Montana AG lauds $41 million PPL Montana judgment

Steve Bullock (D)

HELENA, Mont. (Legal Newsline)- PPL Montana owes the state $41 million for the utility's past use of public riverbeds to generate power, the state Supreme Court ruled Tuesday, drawing praise from Attorney General Steve Bullock.

The high court also ruled in its 5-2 decision that the state can charge PPL Montana ongoing rent for the company's 10 hydroelectric dams it bought from Montana Power Co. in 1999.

The $41 million owed by PPL Montana will go into the state's public land trust, officials said.

"Today's decision is a victory for generations of Montanans and confirms what we've known all along: Our rivers belong to the people of Montana, not out-of-state corporations," Bullock said. "In the future, power companies that want to use our streambeds to make hundreds of millions of dollars will have to pay full market value."

With Tuesday's decision, the state Land Board has the authority to decide the rent PPL would pay from 2008.

The company is also on the hook for millions of dollars in interest from the time when a district court judge in 2008 ruled that the company owed $41 million in back rent. That is because Montana law says 10 percent annual interest is charged on any judgment that isn't paid.

Bullock noted that farmers and ranchers who use Montana riverbeds for irrigation are not under the same rental obligations as the power companies.

The high court's decision put to rest the issue of whether the state owned the riverbeds where PPL Montana's dams are erected.

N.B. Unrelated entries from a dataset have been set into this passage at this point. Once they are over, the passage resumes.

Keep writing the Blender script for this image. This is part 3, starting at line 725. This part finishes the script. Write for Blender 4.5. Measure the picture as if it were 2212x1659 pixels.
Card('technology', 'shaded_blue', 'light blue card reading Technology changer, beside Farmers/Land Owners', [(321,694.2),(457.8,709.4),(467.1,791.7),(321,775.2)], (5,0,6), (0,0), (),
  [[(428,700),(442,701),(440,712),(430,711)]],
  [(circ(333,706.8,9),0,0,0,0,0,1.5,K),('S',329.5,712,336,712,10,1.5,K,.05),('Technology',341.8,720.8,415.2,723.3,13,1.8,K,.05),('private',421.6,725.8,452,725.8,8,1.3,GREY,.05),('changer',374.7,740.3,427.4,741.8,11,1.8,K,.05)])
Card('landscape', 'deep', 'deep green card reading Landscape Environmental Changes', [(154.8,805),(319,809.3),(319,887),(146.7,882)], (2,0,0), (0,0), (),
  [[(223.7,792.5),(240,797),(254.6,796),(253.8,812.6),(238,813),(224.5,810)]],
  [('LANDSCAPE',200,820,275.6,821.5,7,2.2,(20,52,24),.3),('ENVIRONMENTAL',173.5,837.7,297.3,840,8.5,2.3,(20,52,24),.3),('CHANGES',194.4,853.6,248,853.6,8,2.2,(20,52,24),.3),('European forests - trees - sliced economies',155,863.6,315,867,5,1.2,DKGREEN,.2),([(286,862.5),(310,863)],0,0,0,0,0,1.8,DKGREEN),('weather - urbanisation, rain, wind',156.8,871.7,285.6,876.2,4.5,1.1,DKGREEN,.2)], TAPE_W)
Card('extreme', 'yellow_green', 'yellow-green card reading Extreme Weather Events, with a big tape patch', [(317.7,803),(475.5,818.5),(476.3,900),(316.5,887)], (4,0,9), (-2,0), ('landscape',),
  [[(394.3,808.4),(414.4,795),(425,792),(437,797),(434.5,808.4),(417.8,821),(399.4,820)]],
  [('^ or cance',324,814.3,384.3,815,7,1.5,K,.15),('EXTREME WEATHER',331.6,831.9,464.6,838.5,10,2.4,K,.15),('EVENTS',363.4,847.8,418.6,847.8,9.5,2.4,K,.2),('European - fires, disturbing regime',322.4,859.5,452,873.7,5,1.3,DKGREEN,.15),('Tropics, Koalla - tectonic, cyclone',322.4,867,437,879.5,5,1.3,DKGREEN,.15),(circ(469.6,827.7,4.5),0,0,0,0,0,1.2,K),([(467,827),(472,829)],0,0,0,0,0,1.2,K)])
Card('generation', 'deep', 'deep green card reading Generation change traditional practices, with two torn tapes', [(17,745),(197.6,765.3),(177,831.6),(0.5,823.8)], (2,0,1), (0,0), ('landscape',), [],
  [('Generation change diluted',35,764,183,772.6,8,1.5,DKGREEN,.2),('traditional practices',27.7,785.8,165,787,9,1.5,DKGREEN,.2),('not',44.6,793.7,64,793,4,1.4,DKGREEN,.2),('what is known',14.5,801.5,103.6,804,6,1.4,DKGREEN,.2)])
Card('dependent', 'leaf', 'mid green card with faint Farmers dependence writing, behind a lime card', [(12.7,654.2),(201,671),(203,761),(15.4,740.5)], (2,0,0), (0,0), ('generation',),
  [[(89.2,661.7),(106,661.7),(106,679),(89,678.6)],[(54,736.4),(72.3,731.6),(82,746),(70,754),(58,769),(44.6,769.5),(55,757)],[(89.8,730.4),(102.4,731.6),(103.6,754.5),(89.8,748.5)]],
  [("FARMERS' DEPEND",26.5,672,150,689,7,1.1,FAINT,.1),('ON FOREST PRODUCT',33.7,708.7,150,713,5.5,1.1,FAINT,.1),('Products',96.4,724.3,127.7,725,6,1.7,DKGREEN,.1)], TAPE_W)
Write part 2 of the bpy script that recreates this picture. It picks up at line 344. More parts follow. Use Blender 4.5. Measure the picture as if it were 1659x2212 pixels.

At issue was whether the Missouri, Madison and Clark Fork rivers were navigable at the time Montana became a state in 1889, giving ownership to the state.

At trial, District Judge Thomas Honzel of Helena ruled in the state's favor, a decision the justices upheld this week.

"The concept of navigability for title purposes is very liberally construed by the U.S. Supreme Court," Justice Pat Cotter wrote for the high court's majority. "A river does not have to experience 'actual use' at or before the time of statehood, so long as it was 'susceptible' of providing a channel for commerce."

In a dissent, Justice Jim Rice wrote that PPL provided evidence showing that portions of riverways near the dams were not navigable at the time of Montana's statehood.

The majority's decision "makes one wonder just what evidence the court would have considered sufficient for PPL to defeat summary judgment in this case," he wrote. "This court has steadfastly guarded against depriving a party of the right to trial by the improper entry of summary judgment."